第五十七章 淳風(淳徳の爽風)
正を以て国を之らしむ。 奇 を以て兵を用いしむ。
無事を以て天下を取めしむ。
吾、何を以て其の然ることを知るや。此を以てなり。
天下に忌諱(きい)多ければ民弥(たみいよ)いよ貧し。
民に利器多ければ国家滋(ます)ます昏し。
人に技巧多ければ奇物滋ます起こる。法物滋ます彰れて
盗賊多く有り。
故に聖人の云く、我無為にして民自ずから化す。我静を好
みて民自ずから正し。
我無事にして民自ずから富む。我無欲にして民自ずから 朴
(すなお)なりと。
国を治めるには法律や禁令等を守らしめ、兵を用いるときは、敵の意表に出るような術策や経略を用い、天下の人心を得るには、何も目立ったことをしないで、無事のうちに得るようにするのである。

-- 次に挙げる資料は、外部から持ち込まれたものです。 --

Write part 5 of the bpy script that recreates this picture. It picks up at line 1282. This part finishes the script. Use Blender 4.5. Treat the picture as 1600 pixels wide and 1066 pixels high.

どういう理で、そういうことになるかというと、法令に従わせたり、兵の威力を示したりすることは、すべての為政者が同じようにすることであって、少しも民に感謝の念を起させる徳がないのである。従って、民心はいつでも離れるようになるのである。
ところが、道をもって治めるものは、兵事のようなことを起こさぬように、法令等の存在を強く感じさせないようにして、常に民のためになることを、また、世の中のためになることを、目立たぬようにしているものであるから、その徳は、深く民心に浸みこむことになって、自然に、天下の民心を得るようになるのである。
利器や、奇物の多い世の中は、富裕者ができるが、その反対の貧困者が必ず多くできることになるのである。そのために人心が悪化し、困った者が盗みをするのは当然だと思う人間が多くなるのである。
我が、静を好んでいるときは、民も、冷静であり、すがすがしい気持ちで居ることができ、自ら正しくなるのである。